Pourtant, l'Europe est leader mondial dans les technologies propres, comme les éoliennes et les centrales nucléaires. Mais elle doit saisir cette opportunité face à la Chine, où les entreprises sont lourdement soutenues par l'État.
👉 Renforcer l'indépendance de l'Europe
Nous sommes trop dépendants de quelques fournisseurs pour les matières premières critiques, notamment la Chine, alors que la demande pour ces matériaux augmente à cause de la transition écologique. La Chine, en contrepartie, veut que l'UE absorbe son excédent de production industrielle, mais cela ne plaira pas aux États-Unis. L'Europe doit donc se détacher de ces dépendances. Cela implique de conclure des accords commerciaux préférentiels, d'investir directement dans les pays riches en ressources, de constituer des stocks et de créer des partenariats industriels pour sécuriser les chaînes d'approvisionnement.

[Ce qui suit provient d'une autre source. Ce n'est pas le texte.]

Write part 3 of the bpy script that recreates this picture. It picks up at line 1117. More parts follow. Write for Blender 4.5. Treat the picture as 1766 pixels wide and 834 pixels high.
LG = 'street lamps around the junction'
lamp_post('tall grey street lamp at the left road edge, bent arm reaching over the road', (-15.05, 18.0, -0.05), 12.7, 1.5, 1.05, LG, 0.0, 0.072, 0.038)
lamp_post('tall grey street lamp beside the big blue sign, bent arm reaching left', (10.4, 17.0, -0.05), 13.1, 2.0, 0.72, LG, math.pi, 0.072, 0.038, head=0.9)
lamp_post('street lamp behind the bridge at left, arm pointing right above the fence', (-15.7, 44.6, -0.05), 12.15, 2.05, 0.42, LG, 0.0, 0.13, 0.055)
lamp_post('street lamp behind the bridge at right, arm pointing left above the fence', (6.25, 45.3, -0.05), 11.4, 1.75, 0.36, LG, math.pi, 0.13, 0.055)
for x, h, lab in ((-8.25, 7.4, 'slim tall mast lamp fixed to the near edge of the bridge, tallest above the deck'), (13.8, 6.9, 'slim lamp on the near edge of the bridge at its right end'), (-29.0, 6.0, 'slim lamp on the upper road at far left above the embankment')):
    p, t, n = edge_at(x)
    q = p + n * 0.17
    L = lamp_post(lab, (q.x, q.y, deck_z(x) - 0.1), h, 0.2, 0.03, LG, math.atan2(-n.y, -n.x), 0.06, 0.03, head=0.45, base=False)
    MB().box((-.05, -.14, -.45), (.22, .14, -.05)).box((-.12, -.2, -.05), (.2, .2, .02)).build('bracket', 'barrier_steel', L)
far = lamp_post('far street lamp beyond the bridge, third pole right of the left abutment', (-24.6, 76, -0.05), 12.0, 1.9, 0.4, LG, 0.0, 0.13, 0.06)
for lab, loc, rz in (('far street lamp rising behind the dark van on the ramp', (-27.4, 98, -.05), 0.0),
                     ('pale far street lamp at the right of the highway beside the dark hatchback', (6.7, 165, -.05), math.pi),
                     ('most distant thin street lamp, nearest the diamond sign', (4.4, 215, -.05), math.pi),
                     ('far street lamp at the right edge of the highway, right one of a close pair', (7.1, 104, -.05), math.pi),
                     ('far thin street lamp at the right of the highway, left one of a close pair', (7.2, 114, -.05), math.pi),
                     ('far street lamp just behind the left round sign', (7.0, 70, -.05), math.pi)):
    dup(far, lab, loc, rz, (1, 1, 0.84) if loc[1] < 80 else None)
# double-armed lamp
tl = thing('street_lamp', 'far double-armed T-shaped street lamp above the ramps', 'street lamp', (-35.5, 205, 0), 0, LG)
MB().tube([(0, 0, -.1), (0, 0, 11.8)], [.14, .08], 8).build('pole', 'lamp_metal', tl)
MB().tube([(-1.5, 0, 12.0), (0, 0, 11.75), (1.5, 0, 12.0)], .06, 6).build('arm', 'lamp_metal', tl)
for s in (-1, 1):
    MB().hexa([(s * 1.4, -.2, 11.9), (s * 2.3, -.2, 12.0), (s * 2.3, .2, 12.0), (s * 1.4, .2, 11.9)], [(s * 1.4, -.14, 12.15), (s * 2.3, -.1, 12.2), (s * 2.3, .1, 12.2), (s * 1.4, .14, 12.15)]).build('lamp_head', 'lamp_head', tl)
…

Les menaces pour notre sécurité augmentent et l'Europe doit s'y préparer si elle veut rester une union indépendante. Notre industrie de la défense est trop fragmentée, ce qui limite notre capacité à produire à grande échelle. Il est essentiel d'établir des standards communs pour que l'Europe puisse agir comme une puissance unie. Pour illustrer ce point, il existe aujourd'hui 12 types de chars différents en Europe, alors que les États-Unis n'en produisent qu'un seul.
En résumé, Mario Draghi insiste sur la nécessité d'alléger les contraintes pesant sur les entrepreneurs pour favoriser l'innovation. C'est l'étape indispensable pour que l'Europe puisse rattraper le retard pris par rapport à ses concurrents.